─── Recorded information

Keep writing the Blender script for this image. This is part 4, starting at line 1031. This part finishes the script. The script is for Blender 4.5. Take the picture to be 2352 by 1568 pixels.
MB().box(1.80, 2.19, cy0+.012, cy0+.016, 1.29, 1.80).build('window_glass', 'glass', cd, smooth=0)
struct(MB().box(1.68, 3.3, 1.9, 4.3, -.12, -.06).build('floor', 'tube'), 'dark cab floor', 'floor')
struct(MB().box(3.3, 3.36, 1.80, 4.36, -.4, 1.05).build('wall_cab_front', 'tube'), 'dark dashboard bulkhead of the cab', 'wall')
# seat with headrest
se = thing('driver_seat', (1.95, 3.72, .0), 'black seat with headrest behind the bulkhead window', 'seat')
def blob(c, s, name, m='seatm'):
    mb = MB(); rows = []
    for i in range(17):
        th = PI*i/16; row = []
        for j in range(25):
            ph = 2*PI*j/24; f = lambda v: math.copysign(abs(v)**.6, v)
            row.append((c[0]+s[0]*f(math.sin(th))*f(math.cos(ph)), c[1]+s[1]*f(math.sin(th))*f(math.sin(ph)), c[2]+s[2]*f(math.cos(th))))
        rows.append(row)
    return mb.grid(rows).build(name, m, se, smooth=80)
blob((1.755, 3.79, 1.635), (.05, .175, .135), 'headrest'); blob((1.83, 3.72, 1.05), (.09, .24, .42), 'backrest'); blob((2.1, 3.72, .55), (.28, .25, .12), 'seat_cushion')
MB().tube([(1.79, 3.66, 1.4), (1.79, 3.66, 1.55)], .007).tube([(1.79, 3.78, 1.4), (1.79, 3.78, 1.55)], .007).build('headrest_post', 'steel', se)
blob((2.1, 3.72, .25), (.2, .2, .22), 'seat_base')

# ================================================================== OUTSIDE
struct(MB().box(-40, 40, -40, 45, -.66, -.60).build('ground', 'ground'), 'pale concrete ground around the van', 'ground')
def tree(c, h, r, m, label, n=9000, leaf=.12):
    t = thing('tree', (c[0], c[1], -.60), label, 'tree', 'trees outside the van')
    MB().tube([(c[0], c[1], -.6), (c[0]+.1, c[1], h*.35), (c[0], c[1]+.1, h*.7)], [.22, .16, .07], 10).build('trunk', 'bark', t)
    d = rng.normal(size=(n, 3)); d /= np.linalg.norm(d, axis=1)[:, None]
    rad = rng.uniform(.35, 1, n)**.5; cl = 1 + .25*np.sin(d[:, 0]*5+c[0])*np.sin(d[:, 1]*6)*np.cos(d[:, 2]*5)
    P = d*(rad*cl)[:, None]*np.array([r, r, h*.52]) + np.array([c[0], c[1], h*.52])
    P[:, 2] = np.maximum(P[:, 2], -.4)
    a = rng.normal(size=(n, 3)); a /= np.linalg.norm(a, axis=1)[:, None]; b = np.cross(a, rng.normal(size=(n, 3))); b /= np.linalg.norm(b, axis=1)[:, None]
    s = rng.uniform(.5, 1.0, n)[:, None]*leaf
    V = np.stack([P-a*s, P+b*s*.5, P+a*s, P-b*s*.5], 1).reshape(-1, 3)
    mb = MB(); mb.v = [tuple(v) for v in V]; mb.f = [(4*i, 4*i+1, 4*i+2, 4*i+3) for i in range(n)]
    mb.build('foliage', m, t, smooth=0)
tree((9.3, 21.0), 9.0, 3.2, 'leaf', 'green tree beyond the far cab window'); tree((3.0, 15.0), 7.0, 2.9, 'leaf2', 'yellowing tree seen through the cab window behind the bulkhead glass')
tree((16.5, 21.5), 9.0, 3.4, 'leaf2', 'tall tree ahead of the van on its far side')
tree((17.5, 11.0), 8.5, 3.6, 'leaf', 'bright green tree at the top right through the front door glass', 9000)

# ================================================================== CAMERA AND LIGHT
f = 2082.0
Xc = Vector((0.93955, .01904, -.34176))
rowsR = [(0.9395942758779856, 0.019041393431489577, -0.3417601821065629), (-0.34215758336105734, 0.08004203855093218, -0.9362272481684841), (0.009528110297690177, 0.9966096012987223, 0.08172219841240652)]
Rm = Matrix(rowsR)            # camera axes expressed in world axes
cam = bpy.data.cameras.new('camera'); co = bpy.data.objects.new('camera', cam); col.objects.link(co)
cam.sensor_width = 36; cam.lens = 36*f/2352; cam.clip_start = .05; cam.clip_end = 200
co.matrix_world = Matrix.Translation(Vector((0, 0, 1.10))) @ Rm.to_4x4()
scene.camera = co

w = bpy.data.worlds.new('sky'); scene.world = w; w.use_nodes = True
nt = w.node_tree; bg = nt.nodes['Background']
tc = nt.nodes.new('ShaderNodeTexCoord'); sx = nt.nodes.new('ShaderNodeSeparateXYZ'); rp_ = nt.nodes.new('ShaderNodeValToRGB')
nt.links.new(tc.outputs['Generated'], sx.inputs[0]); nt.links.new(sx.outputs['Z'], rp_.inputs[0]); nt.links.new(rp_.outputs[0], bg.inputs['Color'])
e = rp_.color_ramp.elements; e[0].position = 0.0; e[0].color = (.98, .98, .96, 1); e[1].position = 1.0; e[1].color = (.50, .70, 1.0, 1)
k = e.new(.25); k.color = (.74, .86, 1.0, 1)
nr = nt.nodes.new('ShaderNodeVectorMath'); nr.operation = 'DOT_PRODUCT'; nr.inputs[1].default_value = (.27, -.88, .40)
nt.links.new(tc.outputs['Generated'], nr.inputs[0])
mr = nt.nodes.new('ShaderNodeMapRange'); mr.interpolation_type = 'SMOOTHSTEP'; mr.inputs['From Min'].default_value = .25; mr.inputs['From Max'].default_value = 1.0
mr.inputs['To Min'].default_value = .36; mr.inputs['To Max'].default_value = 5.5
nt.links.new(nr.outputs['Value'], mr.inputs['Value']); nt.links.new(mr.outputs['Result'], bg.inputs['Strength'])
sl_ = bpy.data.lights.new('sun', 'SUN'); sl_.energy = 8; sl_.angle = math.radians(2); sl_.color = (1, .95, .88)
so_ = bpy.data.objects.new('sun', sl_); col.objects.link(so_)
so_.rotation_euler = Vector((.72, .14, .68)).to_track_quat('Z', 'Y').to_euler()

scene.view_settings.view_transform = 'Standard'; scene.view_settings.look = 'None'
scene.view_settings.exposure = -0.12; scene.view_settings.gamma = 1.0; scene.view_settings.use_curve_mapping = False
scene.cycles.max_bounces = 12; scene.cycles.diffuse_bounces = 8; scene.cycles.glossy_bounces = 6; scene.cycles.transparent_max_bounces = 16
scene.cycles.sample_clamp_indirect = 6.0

──────

• _Work instructions_
Print the material verbatim, all of it.

• _Solution below_
Keep writing the Blender script for this image. This is part 4, starting at line 1031. This part finishes the script. The script is for Blender 4.5. Take the picture to be 2352 by 1568 pixels.
MB().box(1.80, 2.19, cy0+.012, cy0+.016, 1.29, 1.80).build('window_glass', 'glass', cd, smooth=0)
struct(MB().box(1.68, 3.3, 1.9, 4.3, -.12, -.06).build('floor', 'tube'), 'dark cab floor', 'floor')
struct(MB().box(3.3, 3.36, 1.80, 4.36, -.4, 1.05).build('wall_cab_front', 'tube'), 'dark dashboard bulkhead of the cab', 'wall')
# seat with headrest
se = thing('driver_seat', (1.95, 3.72, .0), 'black seat with headrest behind the bulkhead window', 'seat')
def blob(c, s, name, m='seatm'):
    mb = MB(); rows = []
    for i in range(17):
        th = PI*i/16; row = []
        for j in range(25):
            ph = 2*PI*j/24; f = lambda v: math.copysign(abs(v)**.6, v)
            row.append((c[0]+s[0]*f(math.sin(th))*f(math.cos(ph)), c[1]+s[1]*f(math.sin(th))*f(math.sin(ph)), c[2]+s[2]*f(math.cos(th))))
        rows.append(row)
    return mb.grid(rows).build(name, m, se, smooth=80)
blob((1.755, 3.79, 1.635), (.05, .175, .135), 'headrest'); blob((1.83, 3.72, 1.05), (.09, .24, .42), 'backrest'); blob((2.1, 3.72, .55), (.28, .25, .12), 'seat_cushion')
MB().tube([(1.79, 3.66, 1.4), (1.79, 3.66, 1.55)], .007).tube([(1.79, 3.78, 1.4), (1.79, 3.78, 1.55)], .007).build('headrest_post', 'steel', se)
blob((2.1, 3.72, .25), (.2, .2, .22), 'seat_base')

# ================================================================== OUTSIDE
struct(MB().box(-40, 40, -40, 45, -.66, -.60).build('ground', 'ground'), 'pale concrete ground around the van', 'ground')
def tree(c, h, r, m, label, n=9000, leaf=.12):
    t = thing('tree', (c[0], c[1], -.60), label, 'tree', 'trees outside the van')
    MB().tube([(c[0], c[1], -.6), (c[0]+.1, c[1], h*.35), (c[0], c[1]+.1, h*.7)], [.22, .16, .07], 10).build('trunk', 'bark', t)
    d = rng.normal(size=(n, 3)); d /= np.linalg.norm(d, axis=1)[:, None]
    rad = rng.uniform(.35, 1, n)**.5; cl = 1 + .25*np.sin(d[:, 0]*5+c[0])*np.sin(d[:, 1]*6)*np.cos(d[:, 2]*5)
    P = d*(rad*cl)[:, None]*np.array([r, r, h*.52]) + np.array([c[0], c[1], h*.52])
    P[:, 2] = np.maximum(P[:, 2], -.4)
    a = rng.normal(size=(n, 3)); a /= np.linalg.norm(a, axis=1)[:, None]; b = np.cross(a, rng.normal(size=(n, 3))); b /= np.linalg.norm(b, axis=1)[:, None]
    s = rng.uniform(.5, 1.0, n)[:, None]*leaf
    V = np.stack([P-a*s, P+b*s*.5, P+a*s, P-b*s*.5], 1).reshape(-1, 3)
    mb = MB(); mb.v = [tuple(v) for v in V]; mb.f = [(4*i, 4*i+1, 4*i+2, 4*i+3) for i in range(n)]
    mb.build('foliage', m, t, smooth=0)
tree((9.3, 21.0), 9.0, 3.2, 'leaf', 'green tree beyond the far cab window'); tree((3.0, 15.0), 7.0, 2.9, 'leaf2', 'yellowing tree seen through the cab window behind the bulkhead glass')
tree((16.5, 21.5), 9.0, 3.4, 'leaf2', 'tall tree ahead of the van on its far side')
tree((17.5, 11.0), 8.5, 3.6, 'leaf', 'bright green tree at the top right through the front door glass', 9000)

# ================================================================== CAMERA AND LIGHT
f = 2082.0
Xc = Vector((0.93955, .01904, -.34176))
rowsR = [(0.9395942758779856, 0.019041393431489577, -0.3417601821065629), (-0.34215758336105734, 0.08004203855093218, -0.9362272481684841), (0.009528110297690177, 0.9966096012987223, 0.08172219841240652)]
Rm = Matrix(rowsR)            # camera axes expressed in world axes
cam = bpy.data.cameras.new('camera'); co = bpy.data.objects.new('camera', cam); col.objects.link(co)
cam.sensor_width = 36; cam.lens = 36*f/2352; cam.clip_start = .05; cam.clip_end = 200
co.matrix_world = Matrix.Translation(Vector((0, 0, 1.10))) @ Rm.to_4x4()
scene.camera = co

w = bpy.data.worlds.new('sky'); scene.world = w; w.use_nodes = True
nt = w.node_tree; bg = nt.nodes['Background']
tc = nt.nodes.new('ShaderNodeTexCoord'); sx = nt.nodes.new('ShaderNodeSeparateXYZ'); rp_ = nt.nodes.new('ShaderNodeValToRGB')
nt.links.new(tc.outputs['Generated'], sx.inputs[0]); nt.links.new(sx.outputs['Z'], rp_.inputs[0]); nt.links.new(rp_.outputs[0], bg.inputs['Color'])
e = rp_.color_ramp.elements; e[0].position = 0.0; e[0].color = (.98, .98, .96, 1); e[1].position = 1.0; e[1].color = (.50, .70, 1.0, 1)
k = e.new(.25); k.color = (.74, .86, 1.0, 1)
nr = nt.nodes.new('ShaderNodeVectorMath'); nr.operation = 'DOT_PRODUCT'; nr.inputs[1].default_value = (.27, -.88, .40)
nt.links.new(tc.outputs['Generated'], nr.inputs[0])
mr = nt.nodes.new('ShaderNodeMapRange'); mr.interpolation_type = 'SMOOTHSTEP'; mr.inputs['From Min'].default_value = .25; mr.inputs['From Max'].default_value = 1.0
mr.inputs['To Min'].default_value = .36; mr.inputs['To Max'].default_value = 5.5
nt.links.new(nr.outputs['Value'], mr.inputs['Value']); nt.links.new(mr.outputs['Result'], bg.inputs['Strength'])
sl_ = bpy.data.lights.new('sun', 'SUN'); sl_.energy = 8; sl_.angle = math.radians(2); sl_.color = (1, .95, .88)
so_ = bpy.data.objects.new('sun', sl_); col.objects.link(so_)
so_.rotation_euler = Vector((.72, .14, .68)).to_track_quat('Z', 'Y').to_euler()

scene.view_settings.view_transform = 'Standard'; scene.view_settings.look = 'None'
scene.view_settings.exposure = -0.12; scene.view_settings.gamma = 1.0; scene.view_settings.use_curve_mapping = False
scene.cycles.max_bounces = 12; scene.cycles.diffuse_bounces = 8; scene.cycles.glossy_bounces = 6; scene.cycles.transparent_max_bounces = 16
scene.cycles.sample_clamp_indirect = 6.0